Objective >>
Extract only the first line of the listing and every line after it up to and including the one with "cam.dof.use_dof = True;". Omit the pictures.

Data section >>

※ ※ ※

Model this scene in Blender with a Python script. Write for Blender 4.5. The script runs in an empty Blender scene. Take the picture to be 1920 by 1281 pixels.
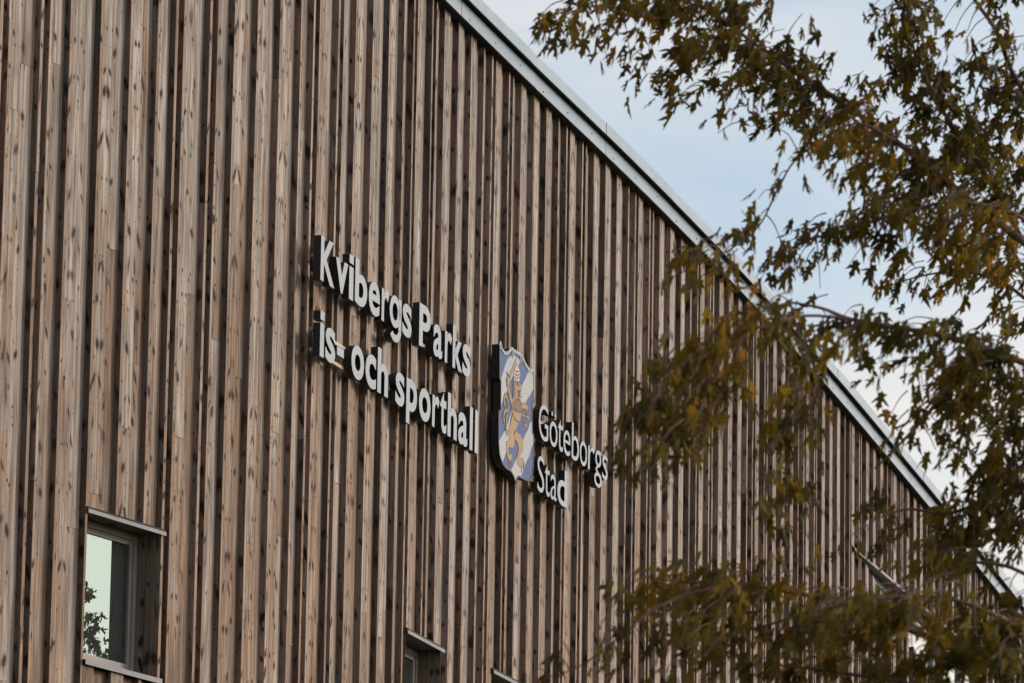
import bpy, math, random
import numpy as np
from mathutils import Matrix, Vector
random.seed(7); rng = np.random.default_rng(11)
SC = bpy.context.scene; COL = SC.collection
EYE = 1.6                                        # camera height above the ground

# ------------------------------------------------------------------ camera
FPX, PITCH, ROLL = 11000.0, 0.21227541, 0.01649150
cam = bpy.data.cameras.new('camera'); camo = bpy.data.objects.new('camera', cam); COL.objects.link(camo)
SC.camera = camo
cam.sensor_width = 36.0; cam.lens = FPX / 1920 * 36.0; cam.clip_start = 0.5; cam.clip_end = 3000
cp, sp, cr, sr = math.cos(PITCH), math.sin(PITCH), math.cos(ROLL), math.sin(ROLL)
def cam_dir(u, v, w=1.0):
    u, v = u * cr - v * sr, u * sr + v * cr
    return Vector((u, w * cp - v * sp, w * sp + v * cp))
R_, U_, F_ = cam_dir(1, 0, 0), cam_dir(0, 1, 0), cam_dir(0, 0, 1)
camo.matrix_world = Matrix(((R_.x, U_.x, -F_.x, 0), (R_.y, U_.y, -F_.y, 0), (R_.z, U_.z, -F_.z, EYE), (0, 0, 0, 1)))
cam.dof.use_dof = True; cam.dof.focus_distance = 53.0; cam.dof.aperture_fstop = 6.8; cam.dof.aperture_blades = 9

# ------------------------------------------------------------------ world, sun, exposure
SUN_EL, SUN_AZ = math.radians(17), math.radians(82)      # azimuth clockwise from +Y
world = bpy.data.worlds.new('World'); SC.world = world; world.use_nodes = True
wn, wl = world.node_tree.nodes, world.node_tree.links
bg = wn['Background']
sky = wn.new('ShaderNodeTexSky'); sky.sky_type = 'NISHITA'; sky.sun_disc = False
sky.sun_elevation = SUN_EL; sky.sun_rotation = SUN_AZ; sky.air_density = 1.0; sky.dust_density = 1.6; sky.ozone_density = 1.0
tc = wn.new('ShaderNodeTexCoord'); mp = wn.new('ShaderNodeMapping'); mp.inputs['Scale'].default_value = (2.4, 2.4, 9.0)
nz = wn.new('ShaderNodeTexNoise'); nz.inputs['Scale'].default_value = 3.2; nz.inputs['Detail'].default_value = 5; nz.inputs['Roughness'].default_value = .5
crp = wn.new('ShaderNodeMapRange'); crp.inputs[1].default_value = .35; crp.inputs[2].default_value = .68
crp.inputs[3].default_value = .22; crp.inputs[4].default_value = .72; crp.interpolation_type = 'SMOOTHSTEP'
mx = wn.new('ShaderNodeMix'); mx.data_type = 'RGBA'
cd_ = wn.new('ShaderNodeVectorMath'); cd_.operation = 'DOT_PRODUCT'; wl.new(tc.outputs['Generated'], cd_.inputs[0])
cd_.inputs[1].default_value = (math.sin(SUN_AZ) * math.cos(SUN_EL), math.cos(SUN_AZ) * math.cos(SUN_EL), math.sin(SUN_EL))
cg_ = wn.new('ShaderNodeMapRange'); cg_.interpolation_type = 'SMOOTHSTEP'
for i_, v_ in enumerate((.20, 1.0, 1.0, 3.0)): cg_.inputs[i_ + 1].default_value = v_       # cloud glows around the veiled sun
wl.new(cd_.outputs['Value'], cg_.inputs[0])
cc_ = wn.new('ShaderNodeVectorMath'); cc_.operation = 'SCALE'; wl.new(cg_.outputs[0], cc_.inputs[3]); cc_.inputs[0].default_value = (4.15, 4.05, 3.95)
lz_ = wn.new('ShaderNodeSeparateXYZ'); wl.new(tc.outputs['Generated'], lz_.inputs[0])
lw_ = wn.new('ShaderNodeMapRange'); lw_.interpolation_type = 'SMOOTHSTEP'
for i_, v_ in enumerate((.165, .25, 1.0, 0.0)): lw_.inputs[i_ + 1].default_value = v_       # creamier air low down
wl.new(lz_.outputs[2], lw_.inputs[0])
wm_ = wn.new('ShaderNodeMix'); wm_.data_type = 'RGBA'; wm_.inputs[6].default_value = (1, 1, 1, 1); wm_.inputs[7].default_value = (1.17, 1.07, .97, 1)
wl.new(lw_.outputs[0], wm_.inputs[0])
wv_ = wn.new('ShaderNodeVectorMath'); wv_.operation = 'MULTIPLY'; wl.new(cc_.outputs[0], wv_.inputs[0]); wl.new(wm_.outputs[2], wv_.inputs[1])
wl.new(wv_.outputs[0], mx.inputs[7])
wl.new(tc.outputs['Generated'], mp.inputs[0]); wl.new(mp.outputs[0], nz.inputs[0]); wl.new(nz.outputs[0], crp.inputs[0])
sx = wn.new('ShaderNodeSeparateXYZ'); wl.new(tc.outputs['Generated'], sx.inputs[0])
lowh = wn.new('ShaderNodeMapRange'); lowh.interpolation_type = 'SMOOTHSTEP'       # bright haze towards the horizon
for i_, v_ in enumerate((.10, .25, .75, .0)): lowh.inputs[i_ + 1].default_value = v_
wl.new(sx.outputs[2], lowh.inputs[0])
mxf = wn.new('ShaderNodeMath'); mxf.operation = 'ADD'; mxf.use_clamp = True
wl.new(crp.outputs[0], mxf.inputs[0]); wl.new(lowh.outputs[0], mxf.inputs[1]); wl.new(mxf.outputs[0], mx.inputs[0]); wl.new(sky.outputs[0], mx.inputs[6]); wl.new(mx.outputs[2], bg.inputs[0])
bg.inputs[1].default_value = 0.092
sl = bpy.data.lights.new('sun', 'SUN'); sl.energy = 1.05; sl.angle = math.radians(14); sl.color = (1, .90, .80)
so = bpy.data.objects.new('sun', sl); COL.objects.link(so)
sd = Vector((math.sin(SUN_AZ) * math.cos(SUN_EL), math.cos(SUN_AZ) * math.cos(SUN_EL), math.sin(SUN_EL)))
so.rotation_euler = sd.to_track_quat('Z', 'Y').to_euler(); so.location = sd * 60
SC.view_settings.view_transform = 'Standard'; SC.view_settings.look = 'None'
SC.view_settings.exposure = 1.20; SC.view_settings.gamma = 1.0; SC.view_settings.use_curve_mapping = False

# ------------------------------------------------------------------ helpers
def tag(o, label=None, cat=None, group=None, kind=None):
    if label: o['label'] = label
    if cat: o['category'] = cat
    if group: o['group'] = group
    if kind: o['kind'] = kind
    return o
def empty(name, loc, label, cat):
    o = bpy.data.objects.new(name, None); COL.objects.link(o); o.location = loc
    return tag(o, label, cat)
def link(name, me, parent=None):
    o = bpy.data.objects.new(name, me); COL.objects.link(o)
    if parent is not None:
        o.parent = parent
        p = Vector((0, 0, 0)); q = parent
        while q is not None: p += q.location; q = q.parent
        o.location = -p if parent.type == 'EMPTY' else Vector((0, 0, 0))
    return o
class MB:
    """collects polygons in world coordinates"""
    def __init__(s): s.v = []; s.f = []; s.m = []
    def poly(s, pts, m=0):
        n = len(s.v); s.v += [tuple(p) for p in pts]; s.f.append(tuple(range(n, n + len(pts)))); s.m.append(m)
    def prism(s, a, b, m=0, ms=None):            # a: front ring, b: back ring, same order
        k = len(a); n = len(s.v); s.v += [tuple(p) for p in a] + [tuple(p) for p in b]
        ms = m if ms is None else ms
        s.f.append(tuple(range(n, n + k))); s.m.append(m)
        s.f.append(tuple(range(n + 2 * k - 1, n + k - 1, -1))); s.m.append(ms)
        for i in range(k):
            j = (i + 1) % k; s.f.append((n + j, n + i, n + k + i, n + k + j)); s.m.append(ms)
    def build(s, name, mats, parent=None, smooth=False):
        me = bpy.data.meshes.new(name); me.from_pydata(s.v, [], s.f)
        for x in (mats if isinstance(mats, (list, tuple)) else [mats]): me.materials.append(x)
        me.polygons.foreach_set('material_index', s.m)
        if smooth: me.polygons.foreach_set('use_smooth', [True] * len(s.f))
        me.update(); return link(name, me, parent)
class NT:
    def __init__(s, name):
        s.mat = bpy.data.materials.new(name); s.mat.use_nodes = True
        s.n, s.l = s.mat.node_tree.nodes, s.mat.node_tree.links
        s.p = s.n['Principled BSDF']
    def _in(s, sock, v):
        if v is None: return
        if hasattr(v, 'is_linked') or hasattr(v, 'links'): s.l.new(v, sock)
        else: sock.default_value = v
    def m(s, op, a, b=None, c=None):
        n = s.n.new('ShaderNodeMath'); n.operation = op; s._in(n.inputs[0], a); s._in(n.inputs[1], b)
        if c is not None: s._in(n.inputs[2], c)
        return n.outputs[0]
    def xyz(s, x=0., y=0., z=0.):
        n = s.n.new('ShaderNodeCombineXYZ'); s._in(n.inputs[0], x); s._in(n.inputs[1], y); s._in(n.inputs[2], z); return n.outputs[0]
    def sep(s, v):
        n = s.n.new('ShaderNodeSeparateXYZ'); s._in(n.inputs[0], v); return n.outputs
    def noise(s, vec, scale, detail=3, rough=.5):
        n = s.n.new('ShaderNodeTexNoise'); s._in(n.inputs['Vector'], vec); n.inputs['Scale'].default_value = scale
        n.inputs['Detail'].default_value = detail; n.inputs['Roughness'].default_value = rough; return n.outputs[0]
    def voro(s, vec, scale):
        n = s.n.new('ShaderNodeTexVoronoi'); s._in(n.inputs['Vector'], vec); n.inputs['Scale'].default_value = scale; return n.outputs[0]
    def white(s, vec):
        n = s.n.new('ShaderNodeTexWhiteNoise'); n.noise_dimensions = '3D'; s._in(n.inputs['Vector'], vec); return s.sep(n.outputs[1])
    def rng(s, v, a, b, c, d, smooth=True):
        n = s.n.new('ShaderNodeMapRange'); n.interpolation_type = 'SMOOTHSTEP' if smooth else 'LINEAR'
        s._in(n.inputs[0], v)
        for i, q in enumerate((a, b, c, d)): s._in(n.inputs[i + 1], q)
        return n.outputs[0]
    def mix(s, f, a, b, mode='MIX'):
        n = s.n.new('ShaderNodeMix'); n.data_type = 'RGBA'; n.blend_type = mode
        s._in(n.inputs[0], f); s._in(n.inputs[6], a); s._in(n.inputs[7], b); return n.outputs[2]
    def attr(s, name):
        n = s.n.new('ShaderNodeAttribute'); n.attribute_name = name; return n
    def uv(s):
        n = s.n.new('ShaderNodeUVMap'); n.uv_map = 'UVMap'; return n.outputs[0]
    def obj(s):
        return s.n.new('ShaderNodeTexCoord').outputs['Object']
    def bump(s, h, strength, dist=.01):
        n = s.n.new('ShaderNodeBump'); n.inputs['Strength'].default_value = strength; n.inputs['Distance'].default_value = dist
        s._in(n.inputs['Height'], h); s.l.new(n.outputs[0], s.p.inputs['Normal'])
    def set(s, **k):
        for a, v in k.items(): s._in(s.p.inputs[a.replace('_', ' ')], v)
        return s.mat
def rgb(r, g, b): return (r, g, b, 1.0)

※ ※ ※

Problem solution >>
Model this scene in Blender with a Python script. Write for Blender 4.5. The script runs in an empty Blender scene. Take the picture to be 1920 by 1281 pixels.
import bpy, math, random
import numpy as np
from mathutils import Matrix, Vector
random.seed(7); rng = np.random.default_rng(11)
SC = bpy.context.scene; COL = SC.collection
EYE = 1.6                                        # camera height above the ground

# ------------------------------------------------------------------ camera
FPX, PITCH, ROLL = 11000.0, 0.21227541, 0.01649150
cam = bpy.data.cameras.new('camera'); camo = bpy.data.objects.new('camera', cam); COL.objects.link(camo)
SC.camera = camo
cam.sensor_width = 36.0; cam.lens = FPX / 1920 * 36.0; cam.clip_start = 0.5; cam.clip_end = 3000
cp, sp, cr, sr = math.cos(PITCH), math.sin(PITCH), math.cos(ROLL), math.sin(ROLL)
def cam_dir(u, v, w=1.0):
    u, v = u * cr - v * sr, u * sr + v * cr
    return Vector((u, w * cp - v * sp, w * sp + v * cp))
R_, U_, F_ = cam_dir(1, 0, 0), cam_dir(0, 1, 0), cam_dir(0, 0, 1)
camo.matrix_world = Matrix(((R_.x, U_.x, -F_.x, 0), (R_.y, U_.y, -F_.y, 0), (R_.z, U_.z, -F_.z, EYE), (0, 0, 0, 1)))
cam.dof.use_dof = True; cam.dof.focus_distance = 53.0; cam.dof.aperture_fstop = 6.8; cam.dof.aperture_blades = 9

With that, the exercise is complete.